By David Alexander and Andrea Shalal-Esa
WASHINGTON (Reuters) - A week after his drubbing of the leading contractors on the F-35 Joint Strike Fighter raised eyebrows at the Pentagon, the U.S. program chief sought to maintain pressure on industry, while citing progress on software development and production costs.
U.S. Air Force Lieutenant General Christopher Bogdan told a defence conference that he'd reached his quota for "juicy, controversial, headline-making quotes" for the month after lashing the plane's manufacturer Lockheed Martin Corp and engine maker Pratt & Whitney during an air show in Australia.
Bogdan told a conference hosted by Aviation Week on Tuesday that his comments were taken "a little out of context" and he had never said the $396 billion fighter program - the Pentagon's largest weapons program - was in trouble.
"I will over communicate all the troubles we have on this program as long as you don't overreact," he said.
U.S. defence officials and industry experts last week said Bogdan's remarks could undermine the program at home and abroad, tipping the scales for countries like Australia and Canada, whose F-35 orders are already on shaky ground.
If the project stays on track, Pratt & Whitney, a unit of United Technologies Corp, will provide 4,000 engines and Lockheed 3,000 planes to the United States and its allies.
Lockheed is building three different models of the F-35 fighter jet for the U.S. military and eight countries that helped pay for its development: Britain, Canada, Italy, Turkey, Denmark, the Netherlands, Australia and Norway. Israel and Japan have also placed orders for the new radar-evading fighter.
On Tuesday, Bogdan cited progress on the quality of software work being done by Lockheed, and said production costs were the "shining star" of the program since they were now coming down.
He said technical issues such as the plane's complex helmet and the tail hook on the Navy's version of the plane, did not keep him up at night since the program was still in development.
"The fact of the matter is we are still in development. We only have a third of our flight test program completed. You've got to expect that we're going to find things," he said.
Bogdan said defects and issues could still arise during the rest of flight testing, which meant that the jet could be grounded again at some point. "I hope not, but it's not unexpected," he said.
The plane has already been grounded twice this year. The Pentagon last week resumed flights of all 51 F-35 fighters after a week-long grounding ordered after inspectors found a crack on an engine blade on a test jet in California.
Bogdan said the crack was found on a jet that had been the workhorse aircraft for testing how far the Air Force version of the plane could be pushed before reaching its limits.
It had flown at 1.5 times the speed of sound, had been supersonic at 5,000 feet altitude and had pulled seven to eight times the force of gravity.
The Marines Corps version of the F-35 was grounded earlier for nearly a month because of a faulty hose in the engine.
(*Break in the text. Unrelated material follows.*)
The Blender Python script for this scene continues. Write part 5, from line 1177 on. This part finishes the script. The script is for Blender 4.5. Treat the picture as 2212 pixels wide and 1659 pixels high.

The Air Force general also said he was "moderately confident" that Lockheed would complete the Block 2B software in time for the Marine Corps to be the first military service to start operational use of the F-35 by the end of 2015.
But he also noted that the most difficult bit of the software development was still to come.
"Despite what you might hear that we're 90 percent or 95 percent done with software ... everybody who knows anything about software knows that ... integrating software is the hardest thing," he said. "That is the holy grail of software and we still have a lot of that left."
To ensure better oversight of those efforts, Bogdan said the Pentagon had now created a board that included representatives from Naval Air Systems Command, which decided which software items to let slip and which to include.
That marked a change from the earlier days of the program, when Lockheed made those decisions on its own, he said.
Despite the improvements, Bogdan said he remained concerned about the longer-term cost of sustaining the plane and its overall affordability. He said his remarks in Australia were meant to underscore that issue.
"I need everybody in this enterprise to worry about affordability," he said. "And that was a shot across the bow because I have been slightly frustrated with real results, real actions that need to happen to reduce costs on this airplane."
He said he had spoken with leaders at Lockheed and Pratt & Whitney several times in the past few days and had received assurances that they had "heard my message."
"They've assured me that they will concentrate on working ... to drive costs out of this program in the long term and I believe them," Bogdan said. "The question is now will the actions back up the words. I'm moderately confident that I have their attention now and we'll see what happens."
Pratt spokesman Jay DeFrank said the company had invested more than $60 million to reduce production costs, costs usually borne by the government at this stage of a program.
Pratt had also agreed to shoulder 100 percent of the risk of cost overruns on the fifth batch of engines a year earlier than planned, and production costs were down 24 percent from 2007.
DeFrank said Pratt had taken these and other actions despite three successive restructurings that had postponed production of 394 aircraft. Pratt's production level was more than 400 engines less than it had anticipated as recently as January 2009.
Lockheed said it fully supported Bogdan's efforts to reduce costs and increase efficiencies with all aspects of the F-35 program. It said it had lowered production costs by 50 percent since the first production aircraft was built, with labour costs down 14 percent from the fourth to the fifth plane orders.